The islands cannot cope, but they are strategically important not only for their oil and gas but because they straddle the route through to the Middle East. On a clear day you can see the ayatollah.

Turkey’s claim for €6 billion to accommodate the transitive refugees was underpinned by an attempt to accelerate its eligibility to join the EU, which has been resisted, on many grounds, by its centuries-old enemy, Greece. Behind that is another aim: to have its continental shelf recognised in international law so that it can exploit the mineral deposits.

Lucrative trafficking

A brutal fact: it does not matter how many Greek coastguards or

Nato

vessels patrol the Aegean, they cannot stop the illegal lucrative trafficking by Turkish-based smugglers which has already exacted an appalling death toll.

Another brutal fact: Greece has porous borders which are also Europe’s borders, but the EU puts the onus on Greece to protect them.

Imagine if, in the course of one year, a million people appeared on Inishbofin. The county council couldn't cope. The Dublin government would appeal for international aid. And because Ireland is the good boy of the EU economy, it would probably get it.

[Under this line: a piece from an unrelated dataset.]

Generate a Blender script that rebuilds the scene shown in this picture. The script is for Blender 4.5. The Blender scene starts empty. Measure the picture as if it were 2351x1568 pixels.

Brutal fact number three: the EU has told Greece that its continuing economic bailout is dependent on setting up refugee centres (“migrant warehouses”, as they have been called) with minimal help from international agencies. In effect, the migrants are being used as a stick with which to beat Greece.

The European integration so dearly espoused by the central states enables freedom of movement across internal borders through the Schengen agreement, which is obviously threatened by the presence within the EU of migrants who in many cases have no papers at all, let alone a Schengen visa.

Therefore the EU uses yet another stick: if Greece does not solve this crisis unilaterally by May, Greeks may not be able to avail of Schengen mobility.

Crisis meeting

Greece was not invited to a crisis meeting of west Balkan states on March 2nd on the grounds (stated by the Austrian foreign minister) that “Greece has expressed no interest in reducing the influx and wants to continue waving them through”. This ignored the fact that it was Greece alone that had to cope with the numbers. It is being punished for having too many islands in the wrong place.

In 2010, when only 45,000 people illegally crossed the Greek-Turkish land border, it was already acknowledged by the UN that Greece was incapable of handling the situation without EU support.

During the 1990s the then president of Turkey Turgut, Özal, provocatively boasted: “We do not need to make war with Greece. We just need to send them a few million immigrants and finish with them.”

So it was no surprise that cynics saw the Turkish U-turn as coming at a price: a speeded-up Turkish admission to the EU, which the Greeks have consistently opposed.

“Over my dead body” may come horribly true.